### WHAT IS NEEDED
Determine how many lines carry the word "from". Output that number only.

### GIVEN DATA
┌──

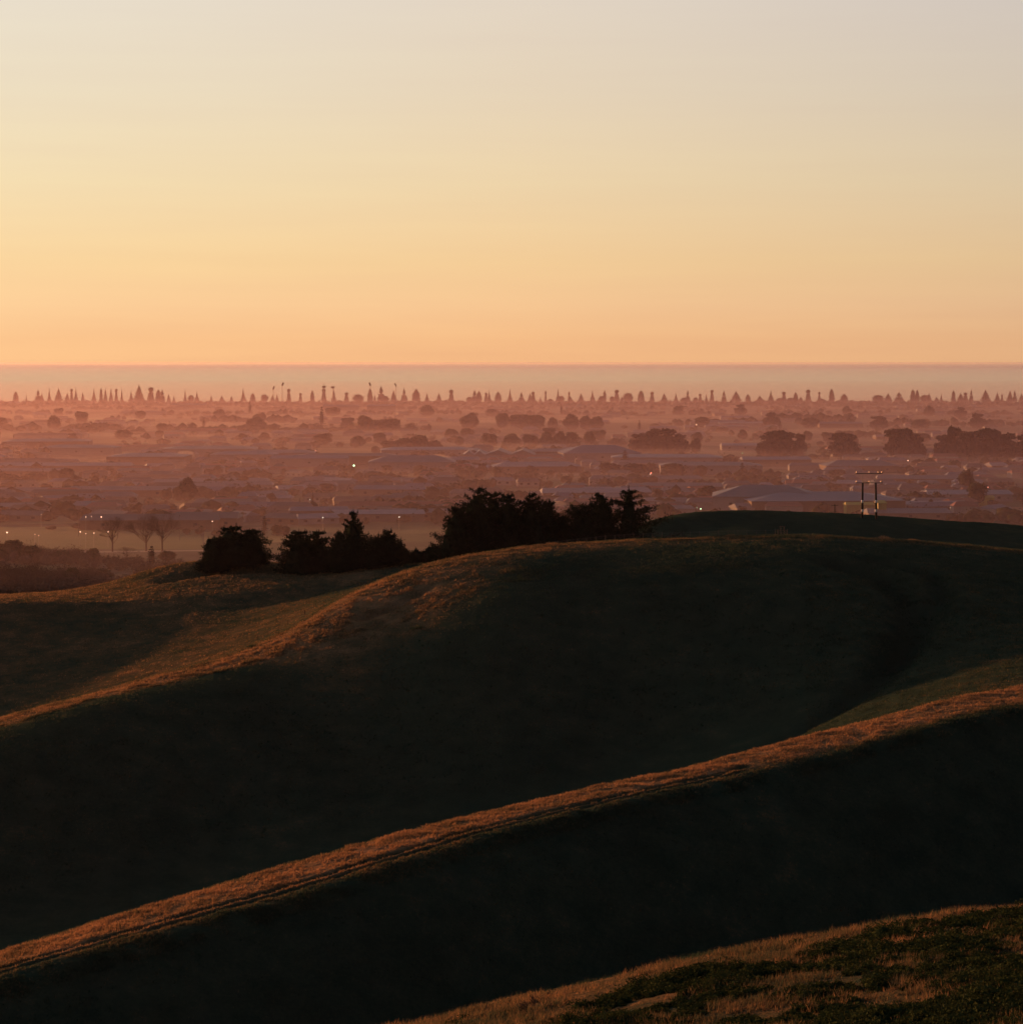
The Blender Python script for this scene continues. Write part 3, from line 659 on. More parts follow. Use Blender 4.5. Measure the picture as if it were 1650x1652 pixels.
# ------------------------------------------------------------------ coastal pines
pines = [(26,635,8,'column'),(43,637,4,'spire'),(62,631,7,'gap'),(68,638,7,'cone'),(80,629,7,'spire'),(95,629,10,'cone'),(109,636,7,'cone'),(116,629,6,'head'),(123,629,8,'spire'),(134,636,6,'cone'),(152,629,7,'spire'),(163.5,629,6,'column'),(170.5,629,6,'cone'),(179.5,629,6,'cone'),(188,629,7,'head'),(197,630,5,'spire'),
(212,632,9,'spire'),(224.6,625,11,'cone'),(244,628,11,'head'),(256,632,8,'column'),(262,630,7,'gap'),(272.5,638,6,'cone'),(281,640,5,'spire'),(299,631,5,'spire'),(308.5,641,7,'round'),(318,634,8,'spire'),(341,639,5,'spire'),(358,641,7,'cone'),(373.7,642,6,'cone'),(392.6,630,10,'spire'),
(408,638,9,'column'),(427,639,10,'round'),(440,641,6,'cone'),(447,640,5,'cone'),(466,630,10,'head'),(485,636,7,'head'),(504,632,8,'column'),(522.5,629,9,'head'),(538.7,629,8,'spire'),(559,635,9,'head'),(578,639,12,'round'),(597,631,7,'column'),(604.6,640,4,'cone'),
(615,627,9,'gap'),(620,641,9,'round'),(635,632,9,'cone'),(652,630,7,'gap'),(671.5,630,11,'column'),(688.7,637,6,'cone'),(708,637,7,'cone'),(728,631,8,'head'),(757,643,6,'round'),(765.5,633,8,'gap'),(772.5,633,10,'column'),(784,636,6,'head'),(789,633,7,'spire'),(803.6,634,10,'column'),
(822.6,631,8,'spire'),(841,636,9,'gap'),(855,638,7,'cone'),(860,634,10,'head'),(871.5,643,5,'spire'),(880,634,5,'head'),(888,647,6,'round'),(900,632,7,'spire'),(905,642,8,'round'),(917.7,635,5,'head'),(919.8,643,8,'cone'),(937,638,8,'cone'),(955.5,633,8,'spire'),(970,642,7,'round'),(975,633,6,'column'),(987,642,7,'round'),(994.5,632,10,'head'),
(1003,643,6,'cone'),(1013,637,15,'round'),(1033.7,634,11,'column'),(1051.5,635,9,'head'),(1071,637,8,'cone'),(1090,636,9,'spire'),(1105,644,12,'round'),(1109,632,7,'gap'),(1121.5,644,7,'round'),(1129,638,7,'head'),(1139,639,7,'spire'),(1148,632,6,'head'),(1167.4,633,7,'gap'),(1187,633,12,'cone'),
(1206,639,9,'column'),(1225,641,9,'cone'),(1243,632,11,'spire'),(1257,645,9,'round'),(1264,635,8,'head'),(1274.6,645,8,'round'),(1283,636,7,'column'),(1291,643,9,'cone'),(1303,631,10,'head'),(1321,635,6,'head'),(1323.5,646,10,'round'),(1341,631,7,'column'),(1350,650,7,'round'),(1361,638,11,'column'),(1377,649,7,'cone'),(1400,653,5,'cone'),(1415.6,640,12,'round'),
(1432,638,13,'cone'),(1449.5,635,14,'gap'),(1472,632,10,'column'),(1479,631,7,'column'),(1491,640,12,'round'),(1498,638,8,'cone'),(1510,643,8,'cone'),(1517.6,638,7,'spire'),(1537.4,632,8,'column'),(1549,638,9,'cone'),(1556.6,637,8,'head'),(1566,632,7,'gap'),(1589,631,11,'cone'),(1592.5,648,8,'round'),(1608,635,10,'spire'),(1615.6,639,6,'head'),(1628.4,634,10,'cone'),(1636,632,8,'gap'),(1647,638,9,'cone'),(1662,636,9,'cone'),(-12,634,9,'spire'),(1680,634,9,'gap')]
CP = {}
for k in ('cone', 'head', 'column', 'spire', 'round', 'gap'): CP[k] = [coast_pine(k, 1.0) for _ in range(3)]
LOOK = {'cone': 'cone shaped', 'head': 'tufted top', 'column': 'column shaped', 'spire': 'needle tipped', 'round': 'squat rounded', 'gap': 'notched'}
ORD = ['', 'second ', 'third ', 'fourth ', 'fifth ', 'sixth ', 'seventh ', 'eighth ', 'ninth ', 'tenth ', 'eleventh ', 'twelfth ', 'thirteenth ', 'fourteenth ', 'fifteenth ', 'sixteenth ']
CL = [(0, 'the left edge of the view'), (441, 'the lowest floodlight mast'), (537, 'the second round headed light mast'), (638, 'the rightmost floodlight mast'), (1070, 'the point above the cypress clump'),
      (1404, 'the gap above the power pole'), (1650, 'the right edge of the view')]
def ordinal_labels(items, marks, fmt):
    """items: (px, look). label every one by counting among its own look from the nearest landmark"""
    groups = {}
    for i, (px, look) in enumerate(items):
        k = min(range(len(marks)), key=lambda j: abs(marks[j][0] - px)); side = 'right' if px >= marks[k][0] else 'left'
        groups.setdefault((look, k, side), []).append((abs(px - marks[k][0]), i))
    out = [None] * len(items)
    for (look, k, side), l in groups.items():
        for n, (_, i) in enumerate(sorted(l)): out[i] = fmt(ORD[n] if n else ('first ' if len(l) > 1 else ''), look, side, marks[k][1])
    return out
plab = ordinal_labels([(p[0], p[3]) for p in pines], CL, lambda o, l, s, m: f"{o}{LOOK[l]} coastal pine {s} of {m}".strip())
for (px, yt, wp, kd), lab in zip(pines, plab):
    d = 3860 - rnd.uniform(0, 60); h = (H - (yt - 3.5 - HY) / F * d); me = rnd.choice(CP[kd])
    o = thing('coastal_pine', lab, 'pine tree', ((px - 825) / F * d, d, -.2), 'row of pines along the shore', rnd.uniform(0, 6.28), me)
    s = wp * 1.65 / F * d * rnd.uniform(.8, 1.2); o.scale = (s, s * rnd.uniform(.8, 1.2), h * rnd.uniform(.95, 1.06))
# floodlight masts
def floodlight(px, ytop, label, hw=1.4, hh=3.2, lean=0, round_=False, extra=False):
    d = 3800; h = H - (ytop - HY) / F * d
    t_ = thing('floodlight_mast', label, 'floodlight', ((px - 825) / F * d, d, 0), 'tall floodlight masts near the shore')
    b = MB(); b.tube((0, 0, 0), (0, 0, h - hh), .75, .4, 8); link('mast', b.mesh('mast', M_galv), t_)
    if round_:
        bl = MB(); 
        for i in range(10):
            a = i * .628; bl.box(math.cos(a) * hw * 1.2 - .8, math.cos(a) * hw * 1.2 + .8, math.sin(a) * hw * 1.2 - .8, math.sin(a) * hw * 1.2 + .8, h - hh * 2, h - hh * .7)
        bl.tube((0, 0, h - hh * 2.2), (0, 0, h - hh * .6), hw * .9, hw * 1.3, 10); link('lamp_ring', bl.mesh('lamp_ring', M_pole), t_)
        if extra:
            b = MB(); b.tube((0, 0, h - hh * .6), (0, 0, h + hh), .3, .2, 5); b.box(-1.6, 1.6, -.3, .3, h + hh * .5, h + hh * .8); link('top_spike', b.mesh('top_spike', M_galv), t_)
    else:
        b = MB(); b.box(-hw, hw, -.5, .5, -hh, hh); o = link('lamp_panel', b.mesh('lamp_panel', M_pole), t_, (lean * 1.2, 0, h - hh)); o.rotation_euler = (0, lean * .5, 0)
floodlight(441, 623, 'shortest floodlight mast, leftmost of the row behind the shore pines', lean=.7)
floodlight(455.5, 617, 'floodlight mast with tilted lamp panel, second of the row', lean=.8)
floodlight(522.8, 621, 'mast with a round lamp head and a spike on top', hw=2.2, hh=2.6, round_=True, extra=True)
floodlight(537, 622, 'mast with a plain round lamp head beside the spiked one', hw=2.2, hh=2.4, round_=True)
floodlight(597.6, 617, 'floodlight mast with lamp panel leaning left, above a column shaped pine', lean=-.7)
floodlight(639, 618, 'thin floodlight mast with narrow panel, rightmost of the row', hw=1.0, lean=-.9)

# ------------------------------------------------------------------ trees of the plain
TR = {'round': [crown_round('crown', w_) for w_ in (.9, 1.1, 1.0)], 'cypress': [crown_cypress('crown', w_) for w_ in (1.0, 1.2, 1.1)],
      'conifer': [crown_conifer('crown', w_) for w_ in (.45, .6)], 'bare': [bare_crown('crown', 1.0) for _ in range(2)]}
TT = {'round': trunk_mesh('trunk', .7, .04), 'cypress': trunk_mesh('trunk', .8, .05, 6, .3), 'conifer': trunk_mesh('trunk', .9, .025, 0), 'bare': trunk_mesh('trunk', .6, .028, 5, .2, M_bare)}
TW = {'round': 1.0, 'cypress': 1.1, 'conifer': .55, 'bare': 1.0}
TNAME = {'round': 'broadleaf_tree', 'cypress': 'cypress_tree', 'conifer': 'conifer_tree', 'bare': 'bare_tree'}
def plain_tree(px, ybase, hpx, wpx, kind, label, group='trees on the misty plain', dj=0):
    p = at(px, ybase); d = p.y + dj; x = (px - 825) / F * d; h = hpx / F * d; wm = wpx / F * d
    v = rnd.randrange(len(TR[kind])); t_ = thing(TNAME[kind], label, 'tree', (x, d, 0), group, rnd.uniform(0, 6.28))
    t_.scale = (wm / TW[kind], wm / TW[kind], h)
    link('trunk', TT[kind], t_); link('crown', TR[kind][v], t_)
named = [ # px, base y, height, width, kind, label
 (1033, 731, 33, 44, 'cypress', 'dark cypress forming the rounded left end of the first dark clump'),
 (1057, 732, 42, 38, 'cypress', 'dark cypress with the first spiky top in the left dark clump'),
 (1077, 732, 42, 40, 'cypress', 'dark cypress with the second spiky top in the left dark clump'),
 (1098, 732, 33, 38, 'cypress', 'dark cypress lowering to the right in the left dark clump'),
 (1122, 731, 26, 22, 'round', 'small round dark tree just right of the left dark clump'),
 (1236, 738, 38, 40, 'cypress', 'left cypress of the broad dark clump in mid plain'),
 (1260, 738, 46, 56, 'cypress', 'largest flat topped cypress of the broad dark clump in mid plain'),
 (1290, 736, 38, 24, 'cypress', 'narrow cypress overhanging on the right of the broad dark clump'),
 (1362, 738, 42, 50, 'cypress', 'lone dark cypress shaped like a wave, left of the power pole'),
 (1454, 740, 52, 54, 'cypress', 'lone tall dark cypress with a flat leaning crown, right of the power pole'),
 (1478, 740, 36, 36, 'cypress', 'lower cypress shoulder beside the flat leaning cypress'),
 (1521, 742, 42, 34, 'cypress', 'left low cypress of the long dark belt at right'),
 (1537, 742, 57, 28, 'cypress', 'tallest knobbed cypress of the long dark belt at right'),
 (1568, 743, 50, 46, 'cypress', 'cypress right of the knob in the long dark belt'),
 (1596, 743, 55, 44, 'cypress', 'high crowned cypress in the middle of the long dark belt'),
 (1622, 743, 46, 46, 'cypress', 'flat topped cypress near the right edge in the dark belt'),
 (1650, 743, 44, 46, 'cypress', 'last cypress of the long dark belt at the right edge'),
 (588, 697, 30, 24, 'round', 'round dome tree, taller of a pair in the far middle'),
 (603, 697, 23, 20, 'round', 'round dome tree, lower of a pair in the far middle'),
 (760, 690, 26, 28, 'round', 'dark dome tree beyond, left of two matching domes'),
 (810, 690, 28, 22, 'round', 'dark dome tree beyond, right of two matching domes'),
 (865, 692, 27, 28, 'round', 'first round tree of the far row right of the domes'),
 (892, 692, 20, 22, 'round', 'low round tree in the far row right of the domes'),
 (921, 693, 27, 30, 'round', 'highest round tree of the far row right of the domes'),
 (944, 693, 24, 24, 'round', 'fourth round tree of the far row right of the domes'),
 (962, 693, 23, 28, 'round', 'last round tree of the far row right of the domes'),
 (790, 722, 26, 26, 'round', 'leftmost tree of the long round topped row in mid plain'),
 (826, 722, 24, 34, 'round', 'second tree of the long round topped row in mid plain'),
 (856, 722, 24, 30, 'round', 'third tree of the long round topped row in mid plain'),
 (882, 722, 27, 28, 'round', 'fourth tree of the long round topped row in mid plain'),
 (903, 722, 28, 26, 'round', 'fifth tree of the long round topped row in mid plain'),
 (922, 722, 30, 24, 'round', 'tallest tree ending the long round topped row in mid plain'),
 (951, 719, 25, 22, 'round', 'separate round tree right of the round topped row'),
 (676, 727, 30, 30, 'round', 'peaked tree on top of the long sloping clump in mid plain'),
 (654, 727, 24, 34, 'round', 'middle tree of the long sloping clump in mid plain'),
 (630, 727, 18, 34, 'round', 'low left tree of the long sloping clump in mid plain'),
 (701, 727, 18, 30, 'round', 'low right tree of the long sloping clump in mid plain'),
 (741, 719, 16, 18, 'round', 'small dome tree between pale roofs in mid plain'),
 (519, 690, 34, 14, 'conifer', 'dark upright tree rising from the far hedge under the floodlights'),
 (577, 720, 18, 30, 'round', 'low mound shaped tree left of the sloping clump'),
 (520, 718, 20, 36, 'round', 'hazy wide tree left of the mound shaped tree'),
 (303, 808, 40, 36, 'round', 'lone airy tree with open crown at left of the plain'),
 (288, 808, 26, 20, 'round', 'small tree leaning against the lone airy tree'),
 (124, 786, 22, 20, 'round', 'dark round tree below the long white roof'),
 (108, 778, 26, 26, 'round', 'round tree cutting the long white roof'),
 (182, 890, 56, 50, 'bare', 'bare tree with thin fan of twigs, left of three'),
 (236, 889, 60, 58, 'bare', 'bare tree with spreading twigs, middle of three'),
 (262, 889, 68, 54, 'bare', 'tallest bare tree, right of three'),
 (132, 683, 22, 22, 'round', 'dark reddish tree under the shore pines at far left'),
 (1558, 795, 40, 32, 'round', 'tall shaggy tree in the near plain at right'),
 (1575, 815, 44, 34, 'round', 'stooping tree in front of the shaggy tree at right'),
 (1140, 808, 26, 46, 'round', 'hazy spreading tree behind the open pine on the hill'),
 (1165, 806, 18, 28, 'round', 'round tree above the small white lights'),
 (1197, 806, 18, 30, 'round', 'round tree right of the small white lights'),
 (1008, 752, 26, 22, 'conifer', 'upright hazy tree above the open hilltop pine'),
 (985, 768, 24, 40, 'round', 'wide hazy tree left of the upright hazy tree'),
 (1022, 768, 24, 40, 'round', 'wide hazy tree right of the upright hazy tree'),
 (1087, 766, 22, 44, 'round', 'broad hazy tree right of the red light'),
 (1197, 772, 26, 16, 'conifer', 'thin pointed tree in the plain below the broad dark clump'),
 (438, 812, 18, 20, 'round', 'round tree left of the small white spire'),
 (505, 812, 18, 9, 'conifer', 'thin dark conifer beside the small white spire'),
 (427, 862, 30, 18, 'conifer', 'tall hazy hedge tree behind the middle hilltop clump'),
 (447, 864, 20, 20, 'round', 'lower round tree beside the tall hazy hedge tree'),
 (461, 864, 18, 14, 'round', 'third small tree of the row beside the tall hazy hedge tree'),
]
for t_ in named: plain_tree(*t_)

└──

### ANSWER BELOW
3